Let’s calm down a bit, this is getting heated and it doesn’t need to be.

I want to go through a hypothetical to explain a point about the TP.
Before I start I want to restate (it was quoted earlier) that the TP is part of the Tyrian world, we don’t make monster killing games here, we make online worlds (in which you should kill monsters, because killing monsters is awesome).

Ok, hypothetical:
We increase rewards to dungeon running to let’s say triple what they currently are. This would make it VERY difficult for almost all players to earn better rewards anywhere but dungeon running.
Now, everyone’s earning money and items all over the place, but we haven’t changed their original preferences for trading. This means a week later, they make the same trade preferences they previous made, just with more money, the more money makes flipping equivalently more profitable and you’re back in the same place. Unless players decide that they want to play the game differently, and there’s no reason they should, or we force them to play differently, and we shouldn’t definitely not, or we fundamentally change the way the game works, then you will have a problem. The profit from “flipping” items is a natural byproduct of people’s preferences inside a game. In my many, many years studying virtual economies I’ve never read or heard of an option that solves your personal dilemma without making the economy, the game and the players much worse off. The point of this hypothetical is the explain that even if I did think this was a problem (which I don’t) fixing it is much more complex than you may realize and you should incorporate that into your suggestions.

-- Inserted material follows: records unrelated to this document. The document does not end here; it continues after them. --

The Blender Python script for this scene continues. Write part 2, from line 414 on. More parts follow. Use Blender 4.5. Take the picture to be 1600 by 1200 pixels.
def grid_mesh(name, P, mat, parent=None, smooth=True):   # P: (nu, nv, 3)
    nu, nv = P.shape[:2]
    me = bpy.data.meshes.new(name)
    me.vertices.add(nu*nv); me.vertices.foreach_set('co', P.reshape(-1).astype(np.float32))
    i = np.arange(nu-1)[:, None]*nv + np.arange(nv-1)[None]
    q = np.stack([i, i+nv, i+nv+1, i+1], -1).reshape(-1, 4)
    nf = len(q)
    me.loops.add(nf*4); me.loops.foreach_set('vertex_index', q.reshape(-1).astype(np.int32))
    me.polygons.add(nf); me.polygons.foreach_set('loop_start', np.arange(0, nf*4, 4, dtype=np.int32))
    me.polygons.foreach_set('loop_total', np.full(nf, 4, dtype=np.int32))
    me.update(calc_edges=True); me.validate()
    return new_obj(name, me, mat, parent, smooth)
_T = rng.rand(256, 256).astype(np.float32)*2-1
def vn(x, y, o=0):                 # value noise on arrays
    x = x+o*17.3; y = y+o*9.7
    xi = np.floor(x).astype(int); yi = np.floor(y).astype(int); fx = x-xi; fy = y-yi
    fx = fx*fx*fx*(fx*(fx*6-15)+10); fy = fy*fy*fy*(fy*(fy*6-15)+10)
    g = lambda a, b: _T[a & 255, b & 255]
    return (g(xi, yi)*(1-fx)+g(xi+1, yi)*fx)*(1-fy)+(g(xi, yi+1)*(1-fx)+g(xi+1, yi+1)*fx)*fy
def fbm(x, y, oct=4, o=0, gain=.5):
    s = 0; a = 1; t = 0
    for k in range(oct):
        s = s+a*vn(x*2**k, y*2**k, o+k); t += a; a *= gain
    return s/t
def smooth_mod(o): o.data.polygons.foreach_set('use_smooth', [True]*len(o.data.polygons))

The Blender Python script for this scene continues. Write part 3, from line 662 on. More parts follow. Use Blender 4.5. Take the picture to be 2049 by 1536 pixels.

That being said, I’m often reading and interested in hearing your suggestions and you should feel free to present them. There are a couple of popular suggestions that do not meet my requirements of not making the game a much worse experience:

1. Server specific economies. I can’t even begin to describe the myriad of problems that server specific economies have, but I will tell you, most of them are so bad, you don’t even realize that they aren’t in their natural state.

2. Binding after purchasing items – this has been thoroughly explained in many forums the several ways that this would prove disastrous.

My biggest argument I would make against myself is that the fix for this is simply education or more information (I don’t mean academia, I mean education inside the game). I would argue that people naturally want to make the most money possible and the amount of profit available is enhanced, not by laziness, but by a lack of information or education.

To which I would respond that players have many resources for information and while some portion of this may be caused by that issue, it seems clear that it’s much more a matter of preference than education.

I think both are good arguments, and the HOW of disseminating information is the interesting part.

#502 - July 3, 2014, 6:42 p.m.
Blizzard Post

While we allowed this debate to continue while it stayed clean, it has since veered back into disrespectful and insulting language. We are closing this thread as it cannot stay on-topic and respectful.